Peter Sauber established his motorsport company in Zurich in 1970, beginning with local Swiss sports car championships. The organisation grew steadily through European competition, eventually securing a partnership with Mercedes-Benz that produced two consecutive World Sportscar Championship titles in 1989 and 1990 and overall victory at the 1989 24 Hours of Le Mans. When Group C regulations ended, Sauber transitioned to Formula One in 1993, competing as a private Swiss constructor for over three decades. The team was notable for introducing future champions Kimi Räikkönen and future Ferrari stalwart Felipe Massa to Formula One, and for pioneering technical innovations including high cockpit side walls that later became mandatory.
BMW purchased the team before the 2006 season, renaming it BMW Sauber.
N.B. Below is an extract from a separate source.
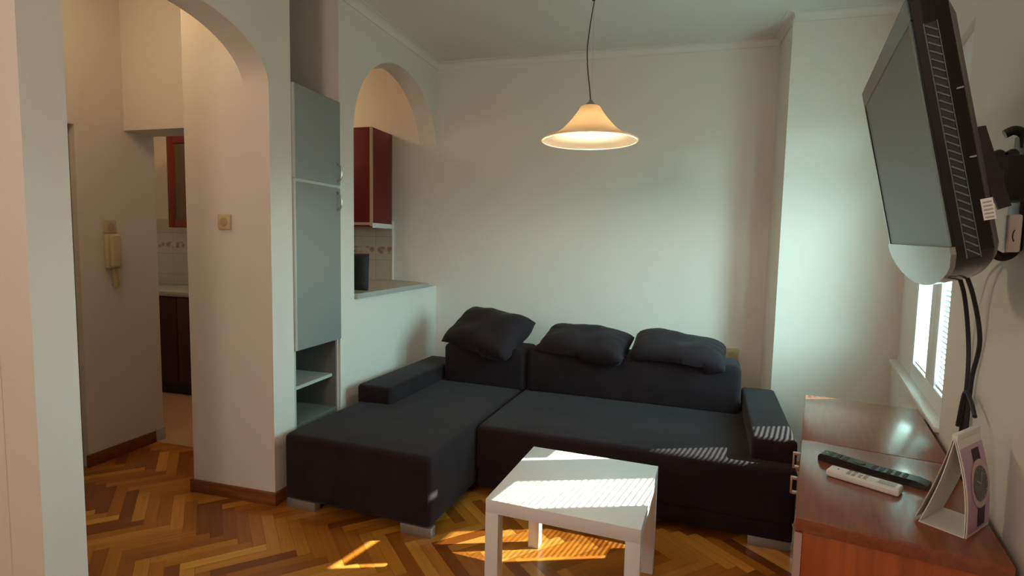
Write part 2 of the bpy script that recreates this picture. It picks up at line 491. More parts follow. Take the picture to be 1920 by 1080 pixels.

The partnership produced the team's greatest results, including a 1-2 finish at the 2008 Canadian Grand Prix — Robert Kubica winning and Nick Heidfeld second — and second place in the 2007 Constructors' Championship. BMW withdrew after 2009 and Peter Sauber reacquired the team for one euro. Operating as a customer Ferrari engine team from 2010 onwards, the organisation went through successive title sponsorship identities: Alfa Romeo Racing from 2019, Alfa Romeo F1 Team from 2022, and Alfa Romeo F1 Team Stake in 2023 (with Kick replacing Stake logos in markets where gambling advertising was prohibited).
Sauber officially lost its Alfa Romeo sponsorship ahead of 2024 as the team's transition to the Audi factory programme made the arrangement incompatible. The team entered as Stake F1 Team Kick Sauber, continuing the Stake and Kick sponsorship deals from the previous season. In markets where gambling advertising was banned, the team competed under the Kick Sauber name exclusively, with Kick logos replacing all Stake branding on the car. The 2024 Kick Sauber C44 was named after the platform.
Valtteri Bottas and Zhou Guanyu continued as the driver pairing. The car was consistently uncompetitive and finished outside the points regularly. The team ended the 2024 season tenth in the Constructors' Championship with only four points, their lowest competitive output in years.
For 2025, the team made significant changes on and off the track. Nico Hülkenberg arrived from Haas as a senior driver, and was joined by Gabriel Bortoleto, the reigning Formula 2 Champion, completing the lineup. Leadership changes were also substantial: Alessandro Alunni Bravi departed as team representative, Mattia Binotto assumed temporary oversight as Team Principal, and Jonathan Wheatley — who had departed Red Bull Racing — formally joined from 1 April 2025 as team principal.
The season produced the team's most significant result in years when Hülkenberg finished third at the British Grand Prix to claim his first Formula One podium after 239 race starts, giving Sauber their first podium since the 2012 Japanese Grand Prix.
Plans for a new UK technical centre, to be located at Bicester Motion in Bicester, were announced during the season as part of the broader infrastructure build-out for the Audi era.
Audi AG announced its acquisition of Sauber's team and assets in 2024 with the explicit intention of entering Formula One as a manufacturer from 2026, using Sauber's Hinwil, Switzerland, base as the chassis construction and sporting foundation for the new Audi F1 Team. The acquisition brought the Sauber Motorsport AG name to the end of its active racing history after 55 years.
The Kick Sauber identity, which existed for only two seasons, represented the final chapter of a team that had operated across decades as one of Formula One's most resilient independent constructors. Across its Formula One history, the organisation accumulated results ranging from Peter Sauber's entry on a shoestring budget to BMW's championship challenge and the Alfa Romeo commercial partnerships — a trajectory that closed with Audi's ambition to build one of the sport's new works entries on its foundations.